MESTRE DUÑA PROFETIZA UMA REVOLUÇÃO NA PROPAGANDA



“O universo publicitário jamais será o mesmo”. Assim se manifestou o Venerável Duña, em coletiva de imprensa realizada em sua gruta, na semana passada, para revelar ao mundo as visões que teve sobre o futuro da propaganda e suas implicações para a humanidade. 


ÓCULOS - DUAS VERSÕES
Óculos de leitura: na parte superior ou inferior da lente, seria gravado em silk-screen algo do tipo "Leia Veja, leia Istoé, leia Folha, leia Estadão ou leia lá o que for que ainda sobreviva de venda em banca ou assinatura.
Óculos de sol: mesma forma de inserção publicitária da versão anterior, porém com marcas que tenham relação com as lentes escuras e o momento do seu uso, como protetor solar, cerveja, sorvete e recintos de velório.


MACARRÃO DE LETRINHAS
Nesse caso, o custo da propaganda comportará uma enorme variação, a depender do número de letras da marca e do público à qual se destina. Vamos a um exemplo, bastante esclarecedor.

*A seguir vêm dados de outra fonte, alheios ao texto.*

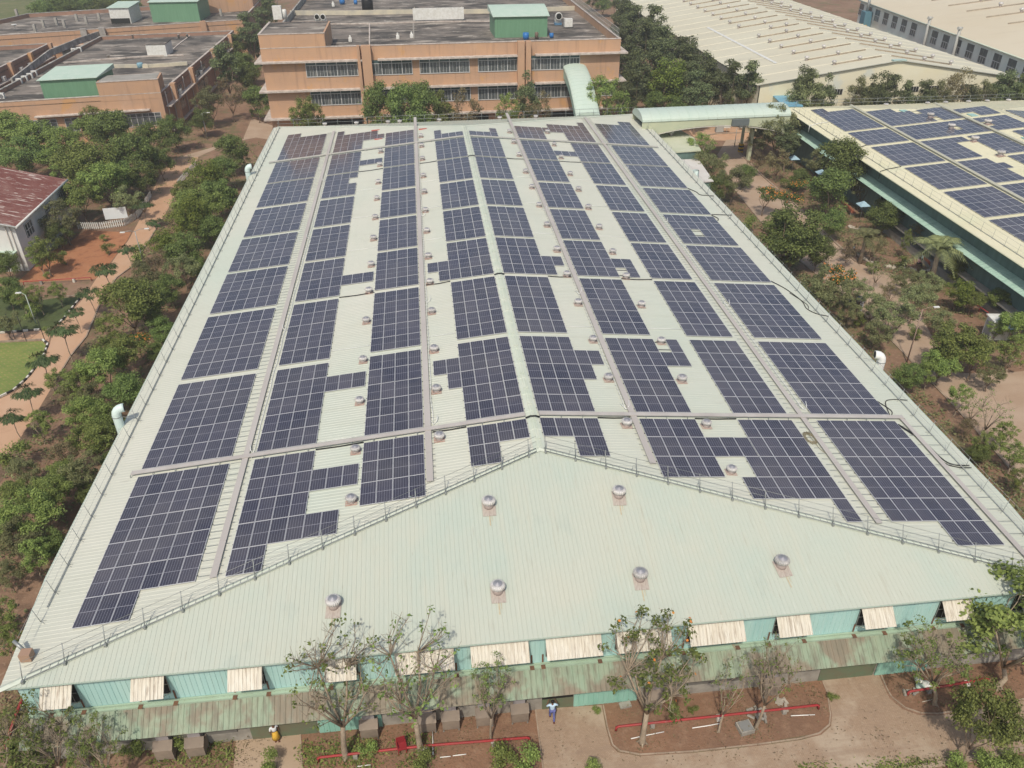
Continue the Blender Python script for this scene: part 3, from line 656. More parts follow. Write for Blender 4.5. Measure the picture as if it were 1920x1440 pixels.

Suponha a marca "Tim". Conforme a verba disponível do anunciante, um lote maior ou menor do macarrão sairá de fábrica apenas com as letras "T", "I" e "M". Uma vez cozido o macarrão na sopa do consumidor, as possibilidades das letras formarem o nome da empresa de telefonia no prato são enormes, pois há somente três letrinhas a serem combinadas. Além disso, trata-se de um produto destinado a uma gama imensa de consumidores, pois todos possuem pelo menos um telefone celular. 
Agora, analisemos o caso da marca "Massey Ferguson". É altamente improvável que as letrinhas se juntem e formem o nome do anunciante no prato do freguês. E, na eventualidade de se juntarem e darem o recado publicitário, o número de pessoas interessadas na compra de um trator é infinitamente menor que no caso dos potenciais usuários de uma operadora de telefonia. Assim, o valor a ser pago pela Tim seria bem maior que o da Massey Ferguson.


SABONETE
O produto possui uma característica original que é invariável: a impressão do nome ou logo em relevo sobre ele. No caso, a proposta é que em um dos lados do sabão permaneça do mesmo jeito. Do outro lado, porém, também gravados em relevo, teríamos marcas como Cotonetes, Artex, Prestobarba e congêneres, diretamente ligadas ao pós-banho. Vale lembrar que o relevo em sabonete comporta profundidade maior, o que significa aumento no ganho de exposição da marca conforme o produto é diluído em água. 


IMPRESSORA
Uma joint-venture da fabricante de impressoras com outras empresas pode desencadear uma das maiores estratégias publicitárias de que se tem notícia. O buffer (memória de armazenamento) da impressora seria pré-programado para imprimir uma discreta mensagem da marca patrocinadora, antes que o documento comece a ser impresso. Apareceria uma mensagem do gênero: “Esta impressão é um patrocínio de...”. Em contrapartida, a marca patrocinadora contribuiria com uma parcela do custo de produção de cada impressora, diminuindo o preço do produto ao consumidor. 


Após anunciadas as profecias, Mestre Duña se recolheu ao interior de seu oráculo, sem maiores comentários, deixando a imprensa nacional e internacional ávidas por mais detalhes sobre as revelações.